#### AVAILABLE RECORDS
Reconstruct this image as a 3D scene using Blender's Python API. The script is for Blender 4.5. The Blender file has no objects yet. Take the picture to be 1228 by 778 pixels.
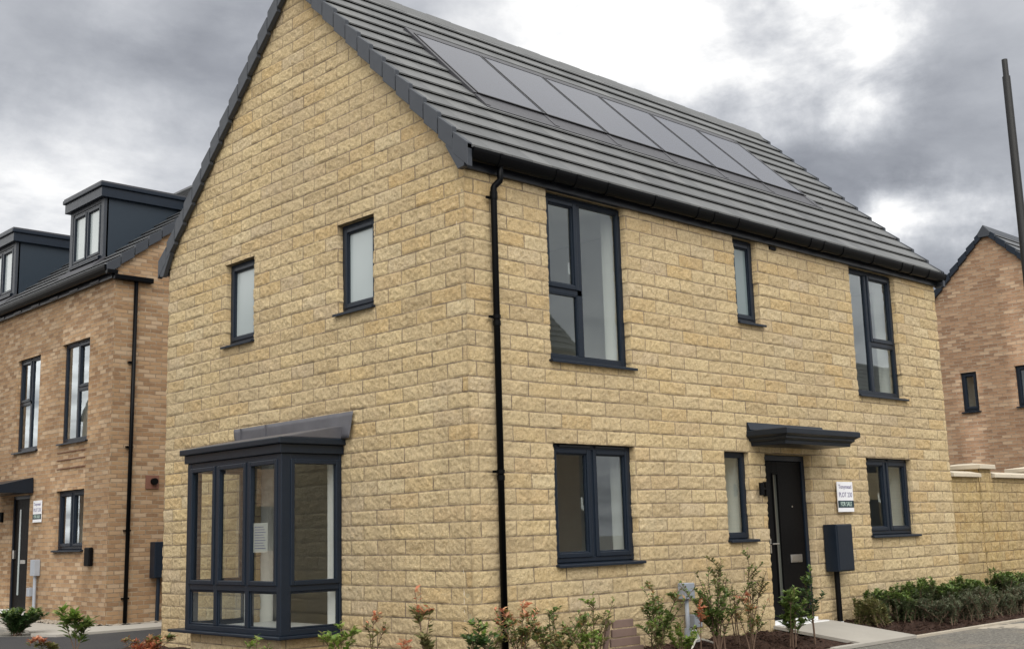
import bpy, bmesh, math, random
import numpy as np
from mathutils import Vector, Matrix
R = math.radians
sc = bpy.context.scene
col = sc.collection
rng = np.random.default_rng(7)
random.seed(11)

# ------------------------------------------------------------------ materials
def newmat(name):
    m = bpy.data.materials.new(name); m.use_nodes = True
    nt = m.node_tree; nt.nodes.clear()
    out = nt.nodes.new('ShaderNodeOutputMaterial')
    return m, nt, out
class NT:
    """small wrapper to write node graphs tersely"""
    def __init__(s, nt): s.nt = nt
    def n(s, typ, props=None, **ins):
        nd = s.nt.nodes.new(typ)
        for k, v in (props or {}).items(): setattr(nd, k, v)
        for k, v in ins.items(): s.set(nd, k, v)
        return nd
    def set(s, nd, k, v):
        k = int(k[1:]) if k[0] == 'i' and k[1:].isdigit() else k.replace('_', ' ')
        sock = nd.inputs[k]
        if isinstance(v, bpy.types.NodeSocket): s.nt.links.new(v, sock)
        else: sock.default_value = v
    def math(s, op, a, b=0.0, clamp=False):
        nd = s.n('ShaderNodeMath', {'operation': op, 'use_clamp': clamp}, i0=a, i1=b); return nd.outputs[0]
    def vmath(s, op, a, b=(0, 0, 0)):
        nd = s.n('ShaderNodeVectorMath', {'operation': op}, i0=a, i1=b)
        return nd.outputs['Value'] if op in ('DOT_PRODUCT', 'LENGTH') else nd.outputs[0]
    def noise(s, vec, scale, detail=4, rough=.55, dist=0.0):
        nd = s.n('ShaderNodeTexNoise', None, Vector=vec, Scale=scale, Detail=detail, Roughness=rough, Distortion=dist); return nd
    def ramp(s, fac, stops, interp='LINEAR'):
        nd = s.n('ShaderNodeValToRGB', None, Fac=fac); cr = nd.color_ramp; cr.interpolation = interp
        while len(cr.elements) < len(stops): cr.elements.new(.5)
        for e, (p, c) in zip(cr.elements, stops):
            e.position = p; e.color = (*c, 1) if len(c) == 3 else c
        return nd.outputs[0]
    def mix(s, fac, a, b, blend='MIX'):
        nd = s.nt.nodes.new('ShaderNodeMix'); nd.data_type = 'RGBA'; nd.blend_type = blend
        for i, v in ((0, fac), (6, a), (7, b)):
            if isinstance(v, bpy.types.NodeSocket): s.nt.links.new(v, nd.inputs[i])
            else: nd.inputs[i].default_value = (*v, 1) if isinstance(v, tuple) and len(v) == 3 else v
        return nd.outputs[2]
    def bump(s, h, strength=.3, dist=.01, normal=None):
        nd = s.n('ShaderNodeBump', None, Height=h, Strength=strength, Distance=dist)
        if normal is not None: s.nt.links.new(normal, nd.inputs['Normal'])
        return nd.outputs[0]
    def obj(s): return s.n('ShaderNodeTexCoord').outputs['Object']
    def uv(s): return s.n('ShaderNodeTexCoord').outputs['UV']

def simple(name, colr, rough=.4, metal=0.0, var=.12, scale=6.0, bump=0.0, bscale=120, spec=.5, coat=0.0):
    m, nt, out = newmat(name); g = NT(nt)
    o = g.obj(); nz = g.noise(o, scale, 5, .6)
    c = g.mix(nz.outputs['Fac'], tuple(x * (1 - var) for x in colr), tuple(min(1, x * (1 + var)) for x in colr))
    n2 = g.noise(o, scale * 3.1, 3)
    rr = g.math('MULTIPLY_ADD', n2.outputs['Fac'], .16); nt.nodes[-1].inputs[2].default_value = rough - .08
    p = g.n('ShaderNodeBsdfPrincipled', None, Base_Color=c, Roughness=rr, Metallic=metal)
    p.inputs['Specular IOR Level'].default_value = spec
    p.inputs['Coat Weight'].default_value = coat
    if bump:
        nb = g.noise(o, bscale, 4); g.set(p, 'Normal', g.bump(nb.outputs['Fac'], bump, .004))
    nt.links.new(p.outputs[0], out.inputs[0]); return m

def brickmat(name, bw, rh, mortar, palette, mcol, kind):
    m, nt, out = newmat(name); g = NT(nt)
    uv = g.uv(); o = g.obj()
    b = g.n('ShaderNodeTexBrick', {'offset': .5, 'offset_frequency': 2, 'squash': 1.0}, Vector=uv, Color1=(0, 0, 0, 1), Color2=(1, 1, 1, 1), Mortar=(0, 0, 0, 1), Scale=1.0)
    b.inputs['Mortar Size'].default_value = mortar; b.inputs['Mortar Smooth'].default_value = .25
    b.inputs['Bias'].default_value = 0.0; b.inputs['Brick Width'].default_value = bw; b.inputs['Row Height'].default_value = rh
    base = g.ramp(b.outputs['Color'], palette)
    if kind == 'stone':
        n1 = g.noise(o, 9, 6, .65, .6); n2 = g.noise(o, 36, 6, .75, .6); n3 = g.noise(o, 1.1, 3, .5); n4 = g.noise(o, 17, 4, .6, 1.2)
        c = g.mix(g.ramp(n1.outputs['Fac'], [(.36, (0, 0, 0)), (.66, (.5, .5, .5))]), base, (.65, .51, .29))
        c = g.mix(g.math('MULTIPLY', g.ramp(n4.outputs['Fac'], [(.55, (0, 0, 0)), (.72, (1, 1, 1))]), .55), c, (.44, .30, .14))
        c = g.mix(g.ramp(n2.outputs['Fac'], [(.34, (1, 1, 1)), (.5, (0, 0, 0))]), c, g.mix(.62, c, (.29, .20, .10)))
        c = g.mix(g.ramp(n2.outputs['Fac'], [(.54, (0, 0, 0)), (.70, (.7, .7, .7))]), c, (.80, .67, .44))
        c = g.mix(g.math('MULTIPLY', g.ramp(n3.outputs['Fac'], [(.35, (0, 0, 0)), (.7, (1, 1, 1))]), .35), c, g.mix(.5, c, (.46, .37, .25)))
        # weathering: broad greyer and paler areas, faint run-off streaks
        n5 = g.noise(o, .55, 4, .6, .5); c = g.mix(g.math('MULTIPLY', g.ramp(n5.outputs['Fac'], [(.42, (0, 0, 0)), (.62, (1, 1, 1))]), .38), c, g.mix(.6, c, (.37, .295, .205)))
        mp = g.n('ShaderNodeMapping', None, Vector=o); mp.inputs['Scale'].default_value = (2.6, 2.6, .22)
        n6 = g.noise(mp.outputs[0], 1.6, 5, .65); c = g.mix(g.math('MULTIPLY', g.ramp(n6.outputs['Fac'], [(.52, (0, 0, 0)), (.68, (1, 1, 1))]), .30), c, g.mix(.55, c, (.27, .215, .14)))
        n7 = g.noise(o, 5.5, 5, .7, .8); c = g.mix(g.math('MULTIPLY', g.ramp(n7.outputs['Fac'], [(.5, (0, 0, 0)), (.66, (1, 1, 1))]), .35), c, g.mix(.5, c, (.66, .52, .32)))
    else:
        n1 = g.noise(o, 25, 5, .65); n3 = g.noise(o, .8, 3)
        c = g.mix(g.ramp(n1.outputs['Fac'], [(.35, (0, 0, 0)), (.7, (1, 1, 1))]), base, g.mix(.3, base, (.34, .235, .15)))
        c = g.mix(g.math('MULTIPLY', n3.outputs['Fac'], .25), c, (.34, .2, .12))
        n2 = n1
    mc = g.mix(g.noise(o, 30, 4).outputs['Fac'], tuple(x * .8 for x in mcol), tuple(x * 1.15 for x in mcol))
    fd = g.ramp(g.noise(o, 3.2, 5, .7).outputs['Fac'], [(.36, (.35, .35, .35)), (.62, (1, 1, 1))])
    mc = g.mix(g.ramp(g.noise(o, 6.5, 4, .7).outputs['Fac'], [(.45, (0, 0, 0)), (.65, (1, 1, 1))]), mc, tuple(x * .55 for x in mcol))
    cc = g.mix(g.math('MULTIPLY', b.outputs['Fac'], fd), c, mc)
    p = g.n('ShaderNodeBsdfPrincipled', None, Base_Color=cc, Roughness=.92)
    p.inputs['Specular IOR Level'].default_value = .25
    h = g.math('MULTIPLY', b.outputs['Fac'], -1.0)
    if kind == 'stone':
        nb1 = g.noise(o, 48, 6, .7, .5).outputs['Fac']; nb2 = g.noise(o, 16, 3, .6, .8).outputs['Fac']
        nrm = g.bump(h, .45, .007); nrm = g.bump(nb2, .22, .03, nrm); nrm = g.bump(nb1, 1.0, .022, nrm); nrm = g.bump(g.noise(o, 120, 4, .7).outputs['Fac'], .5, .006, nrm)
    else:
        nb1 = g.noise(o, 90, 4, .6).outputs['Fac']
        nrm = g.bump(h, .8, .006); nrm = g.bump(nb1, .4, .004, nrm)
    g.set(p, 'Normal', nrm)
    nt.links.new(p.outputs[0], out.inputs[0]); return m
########
#### AVAILABLE RECORDS
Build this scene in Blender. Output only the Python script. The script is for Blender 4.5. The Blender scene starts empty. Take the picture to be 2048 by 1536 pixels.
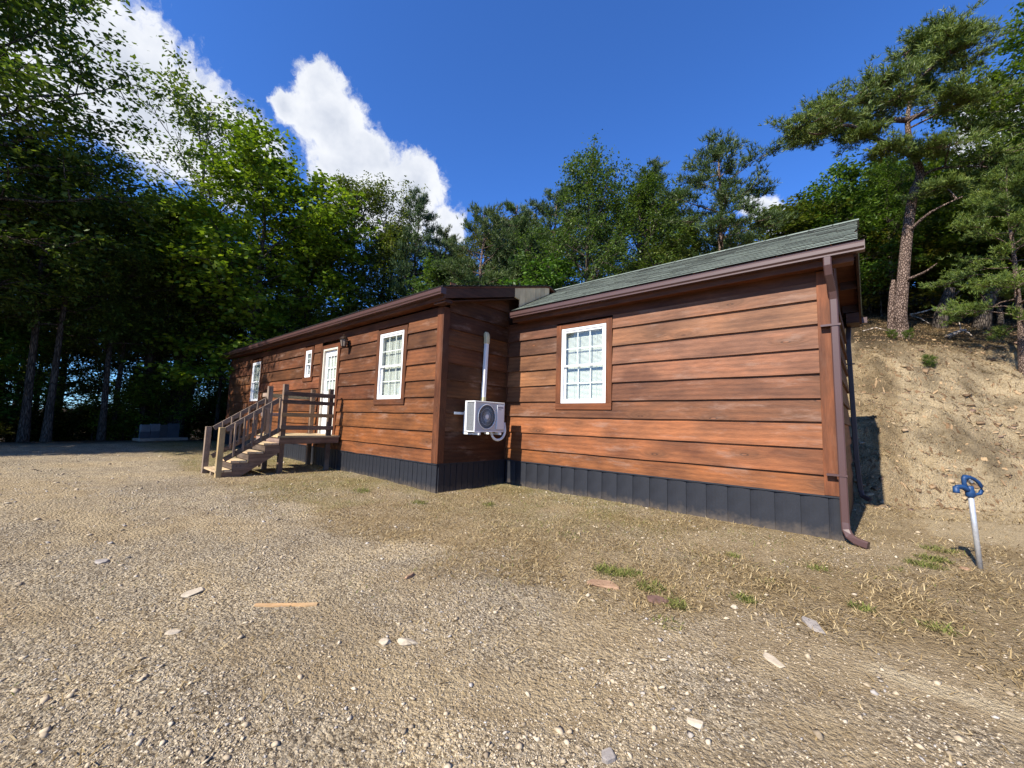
########
*TASK DETAILS*
Print the line above containing "Reconstruct this image", the line containing "random.seed(11)", and everything between them, exactly as written. Pictures stay out.

*THE SOLUTION*
Reconstruct this image as a 3D scene using Blender's Python API. The script is for Blender 4.5. The Blender file has no objects yet. Take the picture to be 1228 by 778 pixels.
import bpy, bmesh, math, random
import numpy as np
from mathutils import Vector, Matrix
R = math.radians
sc = bpy.context.scene
col = sc.collection
rng = np.random.default_rng(7)
random.seed(11)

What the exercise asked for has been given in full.